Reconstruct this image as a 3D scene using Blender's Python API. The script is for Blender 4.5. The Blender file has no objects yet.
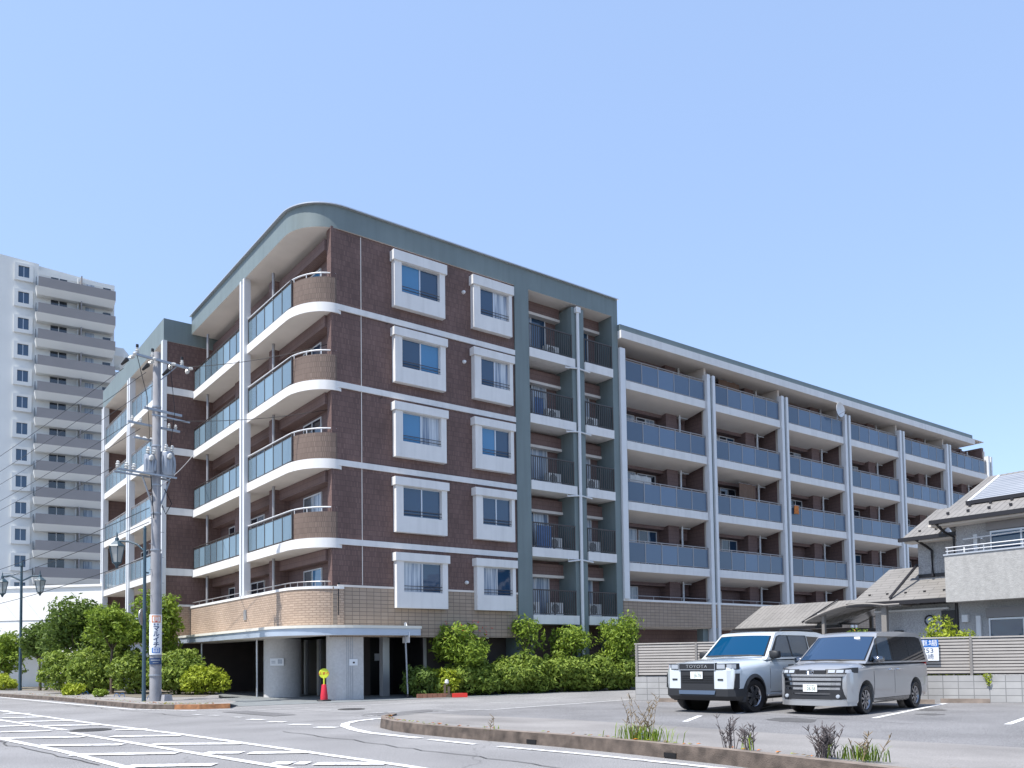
import bpy, bmesh, math, random
from mathutils import Vector, Matrix, Quaternion
random.seed(7)
S = bpy.context.scene
COL = S.collection
rad = math.radians

# ------------------------------------------------------------------ camera, sky, sun, exposure
EYE = 1.45
cam_d = bpy.data.cameras.new('camera')
cam = bpy.data.objects.new('camera', cam_d); COL.objects.link(cam); S.camera = cam
cam_d.sensor_width = 36.0
cam_d.lens = 36.0 * 843.0 / 1024.0
cam_d.shift_y = (619.0 - 384.0) / 1024.0
cam_d.clip_start = 0.1; cam_d.clip_end = 6000
_p, _r = rad(2.7), rad(0.8)
fw = Vector((0, math.cos(_p), math.sin(_p))); rt = Vector((1, 0, 0)); up = Vector((0, -math.sin(_p), math.cos(_p)))
rt2 = rt * math.cos(_r) - up * math.sin(_r); up2 = up * math.cos(_r) + rt * math.sin(_r)
M = Matrix((rt2, up2, -fw)).transposed().to_4x4(); M.translation = Vector((0, 0, EYE))
cam.matrix_world = M
S.render.resolution_x = 1024; S.render.resolution_y = 768

SUN_EL = 62.0
SUN_H = Vector((-0.806, -0.592, 0)).normalized()
sdir = Vector((SUN_H.x * math.cos(rad(SUN_EL)), SUN_H.y * math.cos(rad(SUN_EL)), math.sin(rad(SUN_EL))))
W = bpy.data.worlds.new('World'); S.world = W; W.use_nodes = True
nt = W.node_tree; nt.nodes.clear()
sky = nt.nodes.new('ShaderNodeTexSky'); sky.sky_type = 'NISHITA'; sky.sun_disc = False
sky.sun_elevation = rad(SUN_EL); sky.sun_rotation = math.atan2(SUN_H.x, SUN_H.y)
sky.altitude = 50; sky.air_density = 1.0; sky.dust_density = 1.0; sky.ozone_density = 1.6
bg = nt.nodes.new('ShaderNodeBackground'); bg.inputs[1].default_value = 0.15
wo = nt.nodes.new('ShaderNodeOutputWorld')
hz = nt.nodes.new('ShaderNodeMix'); hz.data_type = 'RGBA'; hz.inputs[0].default_value = 0.62      # flat pale blue mixed in to even and brighten the sky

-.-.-

In your copy of the listing above, reproduce each line exactly and omit all pictures.

Written answer =>
Reconstruct this image as a 3D scene using Blender's Python API. The script is for Blender 4.5. The Blender file has no objects yet.
import bpy, bmesh, math, random
from mathutils import Vector, Matrix, Quaternion
random.seed(7)
S = bpy.context.scene
COL = S.collection
rad = math.radians

# ------------------------------------------------------------------ camera, sky, sun, exposure
EYE = 1.45
cam_d = bpy.data.cameras.new('camera')
cam = bpy.data.objects.new('camera', cam_d); COL.objects.link(cam); S.camera = cam
cam_d.sensor_width = 36.0
cam_d.lens = 36.0 * 843.0 / 1024.0
cam_d.shift_y = (619.0 - 384.0) / 1024.0
cam_d.clip_start = 0.1; cam_d.clip_end = 6000
_p, _r = rad(2.7), rad(0.8)
fw = Vector((0, math.cos(_p), math.sin(_p))); rt = Vector((1, 0, 0)); up = Vector((0, -math.sin(_p), math.cos(_p)))
rt2 = rt * math.cos(_r) - up * math.sin(_r); up2 = up * math.cos(_r) + rt * math.sin(_r)
M = Matrix((rt2, up2, -fw)).transposed().to_4x4(); M.translation = Vector((0, 0, EYE))
cam.matrix_world = M
S.render.resolution_x = 1024; S.render.resolution_y = 768

SUN_EL = 62.0
SUN_H = Vector((-0.806, -0.592, 0)).normalized()
sdir = Vector((SUN_H.x * math.cos(rad(SUN_EL)), SUN_H.y * math.cos(rad(SUN_EL)), math.sin(rad(SUN_EL))))
W = bpy.data.worlds.new('World'); S.world = W; W.use_nodes = True
nt = W.node_tree; nt.nodes.clear()
sky = nt.nodes.new('ShaderNodeTexSky'); sky.sky_type = 'NISHITA'; sky.sun_disc = False
sky.sun_elevation = rad(SUN_EL); sky.sun_rotation = math.atan2(SUN_H.x, SUN_H.y)
sky.altitude = 50; sky.air_density = 1.0; sky.dust_density = 1.0; sky.ozone_density = 1.6
bg = nt.nodes.new('ShaderNodeBackground'); bg.inputs[1].default_value = 0.15
wo = nt.nodes.new('ShaderNodeOutputWorld')
hz = nt.nodes.new('ShaderNodeMix'); hz.data_type = 'RGBA'; hz.inputs[0].default_value = 0.62      # flat pale blue mixed in to even and brighten the sky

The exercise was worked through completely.